Dear Teen Me:
Remember your first kiss? It began with a crush on a boy named Chris at church camp. You didn’t want to go to church camp, but Mom thought it was a good idea, a way to make some friends because you’d not had the best of luck making new friends since Dad got transferred to a new town and you had to move. So you went to church camp and were kinda bummed that the kids from your own church were there. You didn’t like those kids, mostly because they didn’t like you. All those horrible Sunday evenings when Mom made you go to youth group and you were always a wallflower. You figured out you could sneak in a book and read in the bathroom until it was time for Mom to pick you up.
But church camp was different. There was no escaping those kids. But you did your best to pretend they didn’t exist and made friends with other girls in your cabin, girls from other towns, other churches. You participated in all the camp activities, like canoeing and swimming and archery and eating and singing Kum-Ba-Ya in a big circle around a campfire. And you met a boy. I don’t remember now much about him except his name and his blue eyes and blond hair.
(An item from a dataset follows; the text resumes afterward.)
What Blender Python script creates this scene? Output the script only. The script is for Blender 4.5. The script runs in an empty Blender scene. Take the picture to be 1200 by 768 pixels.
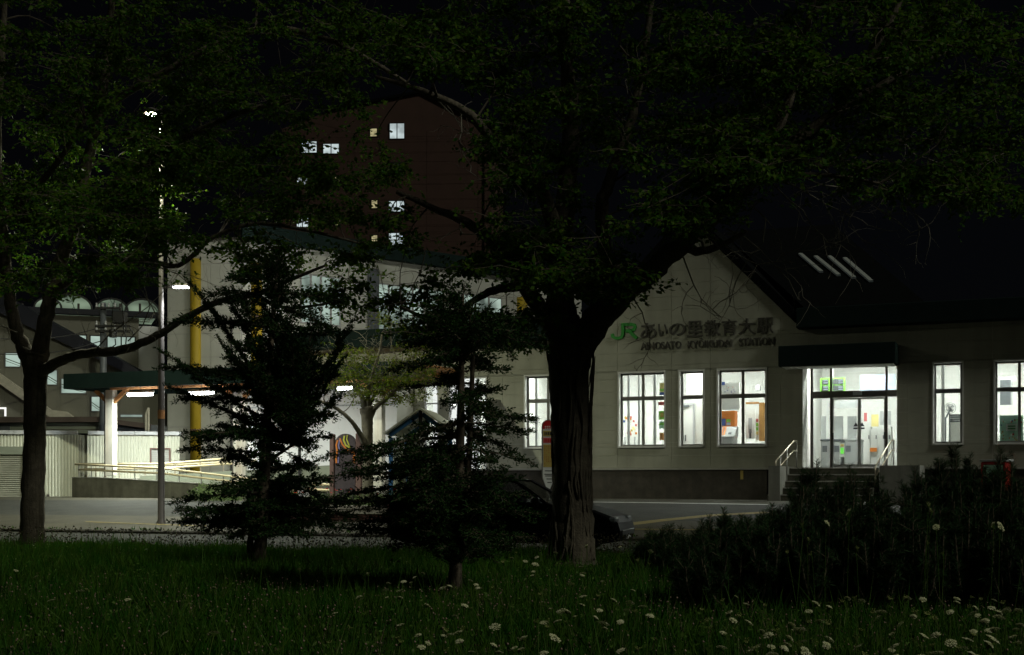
import bpy, math, random
import numpy as np
from mathutils import Vector

R = math.radians
SC = bpy.context.scene
COL = SC.collection
ZE = 1.55            # eye height above the datum
HZ = 560.0           # horizon row of the 1200x768 photograph
F = 1500.0           # focal length in photograph pixels

# ------------------------------------------------------------------ camera
cam_data = bpy.data.cameras.new('camera')
cam_data.lens = 45.0
cam_data.sensor_width = 36.0
cam_data.shift_y = (HZ - 384.0) / 1200.0
cam_data.clip_start = 0.1
cam_data.clip_end = 3000
cam = bpy.data.objects.new('camera', cam_data)
cam.location = (0, 0, ZE)
cam.rotation_euler = (R(90), 0, 0)
COL.objects.link(cam)
SC.camera = cam

# ------------------------------------------------------------------ world: night sky with town glow
W = bpy.data.worlds.new('World')
SC.world = W
W.use_nodes = True
nt = W.node_tree
nt.nodes.clear()
wo = nt.nodes.new('ShaderNodeOutputWorld')
sky = nt.nodes.new('ShaderNodeTexSky')
sky.sky_type = 'NISHITA'
sky.sun_disc = False
sky.sun_elevation = R(30)
sky.sun_rotation = R(205)
b1 = nt.nodes.new('ShaderNodeBackground')
b1.inputs['Strength'].default_value = 0.00017
b2 = nt.nodes.new('ShaderNodeBackground')
b2.inputs['Color'].default_value = (0.80, 0.74, 1.0, 1)
b2.inputs['Strength'].default_value = 0.0008
ad = nt.nodes.new('ShaderNodeAddShader')
nt.links.new(sky.outputs[0], b1.inputs['Color'])
nt.links.new(b1.outputs[0], ad.inputs[0])
nt.links.new(b2.outputs[0], ad.inputs[1])
nt.links.new(ad.outputs[0], wo.inputs[0])

# ------------------------------------------------------------------ added fill sun, stands in for unseen street lamps behind the camera
sd = bpy.data.lights.new('fill_sun', 'SUN')
sd.energy = 0.72
sd.angle = R(8)
sd.color = (0.98, 1.0, 0.84)
sun = bpy.data.objects.new('fill_sun', sd)
sun.rotation_euler = (R(48), 0, R(54))
COL.objects.link(sun)

SC.view_settings.view_transform = 'Standard'
SC.view_settings.look = 'None'
SC.view_settings.exposure = 0.0
SC.view_settings.gamma = 1.0
SC.cycles.use_denoising = True
SC.cycles.max_bounces = 8
SC.cycles.transparent_max_bounces = 16
SC.cycles.sample_clamp_indirect = 3.0
SC.cycles.use_light_tree = True

LAMP_TOP = 1100.0
LAMP_LED = 170.0
TUBE_E = 34.0
TUBE_W = 95.0
ROOM_E = 125.0

# ------------------------------------------------------------------ materials
def mat(name, col, rough=0.7, metal=0.0, noise=None, bump=None, spec=0.4, emit=None, es=0.0, streak=None):
    m = bpy.data.materials.new(name)
    m.use_nodes = True
    n = m.node_tree
    p = n.nodes['Principled BSDF']
    p.inputs['Base Color'].default_value = (*col, 1)
    p.inputs['Roughness'].default_value = rough
    p.inputs['Metallic'].default_value = metal
    p.inputs['Specular IOR Level'].default_value = spec
    geo = n.nodes.new('ShaderNodeNewGeometry')
    last = None
    if noise:
        sc, amt = noise
        t = n.nodes.new('ShaderNodeTexNoise')
        t.inputs['Scale'].default_value = sc
        t.inputs['Detail'].default_value = 5
        t.inputs['Roughness'].default_value = 0.65
        n.links.new(geo.outputs['Position'], t.inputs['Vector'])
        mr = n.nodes.new('ShaderNodeMapRange')
        mr.inputs['From Min'].default_value = 0.3
        mr.inputs['From Max'].default_value = 0.7
        mr.inputs['To Min'].default_value = 1 - amt
        mr.inputs['To Max'].default_value = 1 + amt
        n.links.new(t.outputs[0], mr.inputs['Value'])
        mx = n.nodes.new('ShaderNodeMix')
        mx.data_type = 'RGBA'
        mx.blend_type = 'MULTIPLY'
        mx.inputs[0].default_value = 1.0
        mx.inputs[6].default_value = (*col, 1)
        n.links.new(mr.outputs[0], mx.inputs[7])
        last = mx.outputs[2]
    if streak:
        # rain streaks: noise stretched along z
        sc, scol, amt = streak
        mp = n.nodes.new('ShaderNodeMapping')
        mp.inputs['Scale'].default_value = (sc, sc, sc * 0.06)
        n.links.new(geo.outputs['Position'], mp.inputs['Vector'])
        t = n.nodes.new('ShaderNodeTexNoise')
        t.inputs['Scale'].default_value = 1.0
        t.inputs['Detail'].default_value = 4
        n.links.new(mp.outputs[0], t.inputs['Vector'])
        mr = n.nodes.new('ShaderNodeMapRange')
        mr.inputs['From Min'].default_value = 0.45
        mr.inputs['From Max'].default_value = 0.75
        mr.inputs['To Max'].default_value = amt
        n.links.new(t.outputs[0], mr.inputs['Value'])
        mx = n.nodes.new('ShaderNodeMix')
        mx.data_type = 'RGBA'
        n.links.new(mr.outputs[0], mx.inputs[0])
        if last is not None:
            n.links.new(last, mx.inputs[6])
        else:
            mx.inputs[6].default_value = (*col, 1)
        mx.inputs[7].default_value = (*scol, 1)
        last = mx.outputs[2]
    if last is not None:
        n.links.new(last, p.inputs['Base Color'])
    if bump:
        sc, st = bump
        t = n.nodes.new('ShaderNodeTexNoise')
        t.inputs['Scale'].default_value = sc
        t.inputs['Detail'].default_value = 6
        n.links.new(geo.outputs['Position'], t.inputs['Vector'])
        b = n.nodes.new('ShaderNodeBump')
        b.inputs['Strength'].default_value = st
        b.inputs['Distance'].default_value = 0.02
        n.links.new(t.outputs[0], b.inputs['Height'])
        n.links.new(b.outputs[0], p.inputs['Normal'])
    if emit:
        p.inputs['Emission Color'].default_value = (*emit, 1)
        p.inputs['Emission Strength'].default_value = es
    return m


def leaf_mat(name, c1, c2, trans=0.35, scale=9.0, rough=0.55):
    m = bpy.data.materials.new(name)
    m.use_nodes = True
    n = m.node_tree
    n.nodes.clear()
    o = n.nodes.new('ShaderNodeOutputMaterial')
    geo = n.nodes.new('ShaderNodeNewGeometry')
    t = n.nodes.new('ShaderNodeTexNoise')
    t.inputs['Scale'].default_value = scale
    t.inputs['Detail'].default_value = 3
    n.links.new(geo.outputs['Position'], t.inputs['Vector'])
    cr = n.nodes.new('ShaderNodeMapRange')
    cr.inputs['From Min'].default_value = 0.35
    cr.inputs['From Max'].default_value = 0.68
    n.links.new(t.outputs[0], cr.inputs['Value'])
    mx = n.nodes.new('ShaderNodeMix')
    mx.data_type = 'RGBA'
    mx.inputs[6].default_value = (*c1, 1)
    mx.inputs[7].default_value = (*c2, 1)
    n.links.new(cr.outputs[0], mx.inputs[0])
    p = n.nodes.new('ShaderNodeBsdfPrincipled')
    p.inputs['Roughness'].default_value = rough
    p.inputs['Specular IOR Level'].default_value = 0.12
    n.links.new(mx.outputs[2], p.inputs['Base Color'])
    tr = n.nodes.new('ShaderNodeBsdfTranslucent')
    n.links.new(mx.outputs[2], tr.inputs['Color'])
    ms = n.nodes.new('ShaderNodeMixShader')
    ms.inputs[0].default_value = trans
    n.links.new(p.outputs[0], ms.inputs[1])
    n.links.new(tr.outputs[0], ms.inputs[2])
    n.links.new(ms.outputs[0], o.inputs[0])
    return m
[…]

He was older, already in high school and you were on the cusp of eighth grade. You tried so hard to be cool, and were just as awkward as most every other thirteen year old.
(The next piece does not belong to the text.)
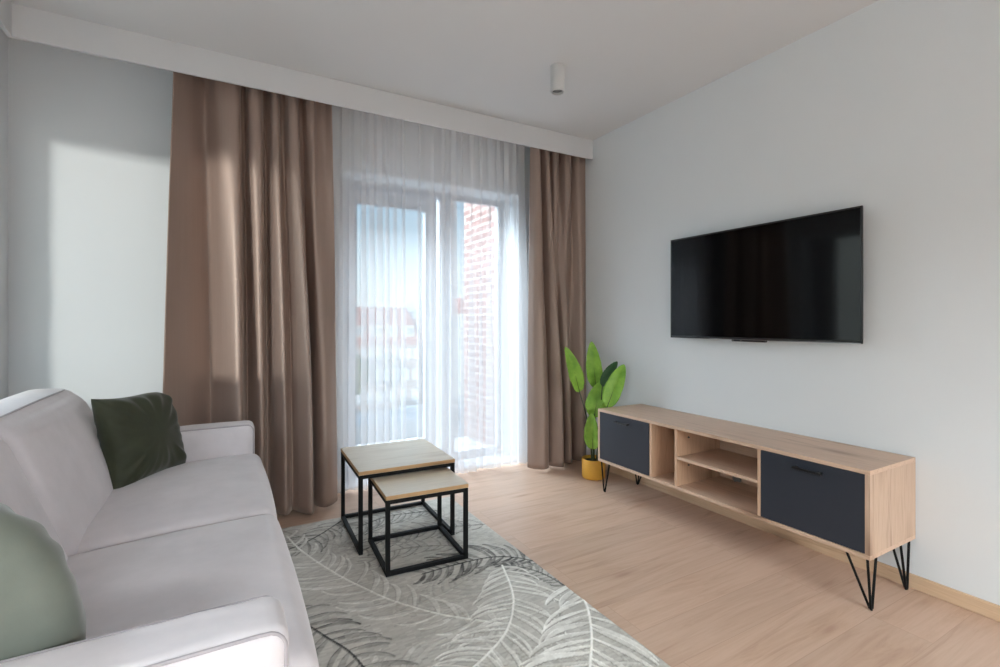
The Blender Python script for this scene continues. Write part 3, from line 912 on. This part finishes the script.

The last night of camp, there was a hayride. You were thrilled when Chris climbed up and sat beside you toward the end of the trailer, right there next to you in the scratchy straw. You’d managed to talk to him a few times without stammering and blushing and being so totally obvious that you liked him, but you had no idea he might like you back. Your elation was enormous. It was the best feeling in all the world. The hayride commenced and he held your hand and you thought you’d die of happiness. And then the most amazing thing happened.
He kissed you. Your first kiss. And when he put his tongue in your mouth, you freaked a little and didn’t reciprocate, because all you could think was, what is happening? Why would he do that? Ew! And he leaned back and said, “Haven’t you ever kissed a guy?” You, wanting to pretend you were worldly and hip to all things adult-like, said, “Of course! It’s just that it’s a little strange to kiss somebody in front of all these people.” He glanced over his shoulder and said, “Most of them are doing the same thing.” Remember, this was church camp. Shit gets real at church camp. Everybody knows that. But the key word here is most. Most of the others were sucking face, but not everyone.
So you kissed him, with tongues, and thought it was the strangest thing to do, but then it was kinda nice, and Chris was so hot. The next morning, Mom came to take you home and you said goodbye to Chris and never saw him again. You thought about him and that kiss. You grinned to yourself and blushed and felt happy when you remembered. He liked you. He really liked you. And that was simply marvelous. And you felt so grown up. You finally knew what the big deal was about kissing.
Then you went to church. All those kids who disliked you were openly hostile, and one of them informed you that they’d prefer if you didn’t come to any more youth group nights, that they didn’t want to associate with a slut. You were crushed, and incensed at the injustice of it. A slut? Really? Your first kiss made you a slut? It was so unfair! Any tiny hope you’d had of ever being accepted by those very perfect, very rich, very private school kids was toast. You sat down in the pew next to the family and told your mother you would not go to any more youth group functions, ever.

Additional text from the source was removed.